A Saint-Lazare, je monte à l’avance dans le seize heures quarante-huit déjà là au quai Dix-Neuf. Il n’est pas complet lorsqu’approche le moment de son départ mais alors il perd toute son énergie. Le chef de bord annonce que le mécano s’occupe du problème. Pendant ce temps, des voyageurs pour Rouen le quittent afin de s’installer dans un train omnibus qu’ils espèrent voir partir et arriver avant. Puis ils reviennent, ce train étant supprimé. On annonce notre départ. Il ne se fait pas. « Vous avez compris que nous vivons une situation compliquée », déclare le chef de bord.
Il revient vers nous (comme ils disent) pour nous demander de quitter le train et d’aller dans celui de la voie Vingt-Sept, ce qui nécessite de passer les barrières à Pécresse. A peine installés dans ce nouveau train, on nous annonce qu’il ne partira pas, qu’il faut en descendre. Pendant ce temps, la voix de la Senefece lance des appels désespérés en direction de responsables appelés à se rendre je ne sais où « de toute urgence ».
C’est un beau merdier. On apprend que des contrôleurs, suite à plusieurs agressions, ont fait usage de leur droit de retrait ou « dépôt de sac » (comme ils disent). Finalement, le train de la voie Vingt-Sept est affiché partant. L’équivalent du contenu de deux trains s’y engouffre. Je fais partie des privilégiés qui vont voyager assis.
Le chef de bord nous a suivis d’un train à l’autre, « Je m’appelle Alexandre et j’ai la joie de voyager avec vous ». Il déplore « une désorganisation totale au niveau de la circulation des trains ». « Ce ne sont pas des conditions acceptables », conclut-il.

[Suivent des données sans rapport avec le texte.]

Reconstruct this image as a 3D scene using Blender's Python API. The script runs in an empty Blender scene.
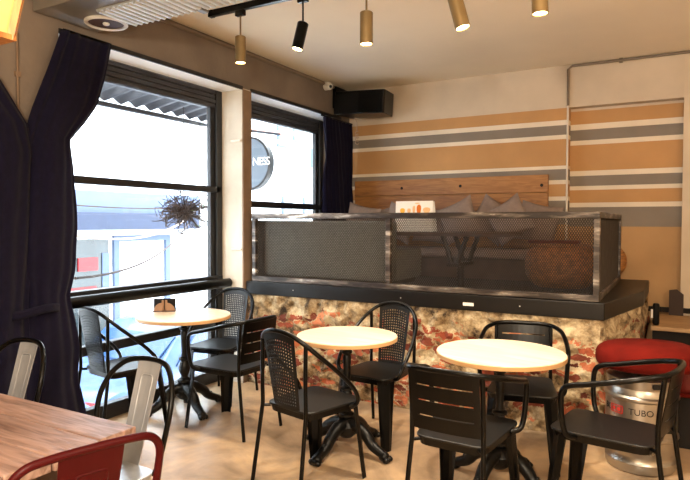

Etre dans un train annoncé partant ne signifie pas qu’il parte aussitôt. Les ordres et les contrordres se succèdent. « Mesdames et messieurs, je ne sais plus quoi vous dire », se désespère Alexandre.
Lorsqu’enfin nous quittons la gare, c’est avec une heure de retard. Heureusement, j’avais avec moi le Journal de Gouverneur Morris.